Anyway, the latest sign of the times is Obama's plan to provide video versions of his weekly address. I first heard this on NPR where the reporter closed the story by saying, "YouTube did not exist when President Bush was elected." Yes, and the fact that it came into being, became a huge piece of the cultural and informational landscape and that he still wasn't including video at the end of his reign of terror is yet another example of how quick he was to adapt to new ideas.

January 20th cannot come soon enough for me.

Tuesday, November 04, 2008

Go vote!!!

The NPR mobile site has crashed. I can't check election returns. Aaaa!

Sent from my iPhone

Monday, November 03, 2008

The Adult Version

I was hunting for a good book to read when I go to bed after a long day of staring at student papers. As often happens in these situations, I re-read a title I really enjoyed once (or twice) before. This time, I chose to re-read the Hollows series by Kim Harrison. Nothing like a witch bounty hunter who both lives with a vampire who has sworn off blood and has a pixie for a partner. It's a great series.

While waiting for my library copy of the first book in the series, Dead Witch Walking, to come rolling in from the coast on ye olde bookmobile, I acquired a digital copy of the audiobook. I have to tell you, this is the best. I laid on the couch Saturday recovering from Friday's Halloween party and read the first 100-or-so pages. Then I crawled back into Big Swampy 'cuz the house was cold and I wasn't up to faking it anymore. I dropped in the earbuds and picked up in the book where I left off without having to focus my poor eyes. It was awesome. Last night did both! This was like an adult read-along book. While I am not appreciative of the audio artist's rendition of Ivy the vampire*, it was oh so very cool to be lying in bed having someone read to me.

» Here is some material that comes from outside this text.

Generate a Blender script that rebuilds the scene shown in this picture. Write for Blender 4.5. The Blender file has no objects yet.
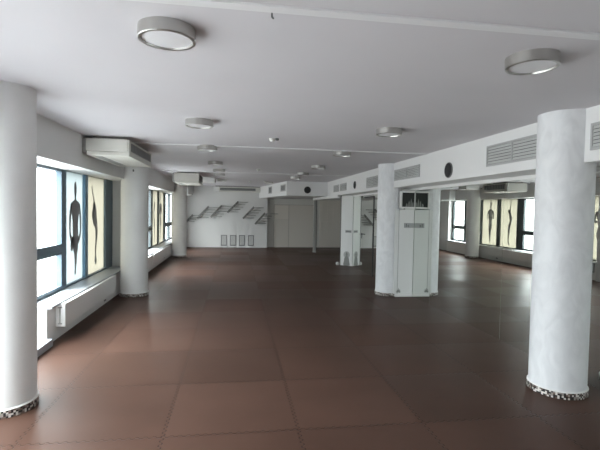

*Question for the audience: why oh why must every vampire have a silky-husky-breathy voice? The premise of the Hollows series is that Inderland creatures who have lived among humans for centuries and have thus learned to mask their differences in order to survive are now living openly. You, like, can't tell me that there isn't, like, at least one vamp in the whole clan that sounds like a valley girl. The vampire character is not filling any of the well known stereotypes or caricatures of the species but the reader's voice sure is.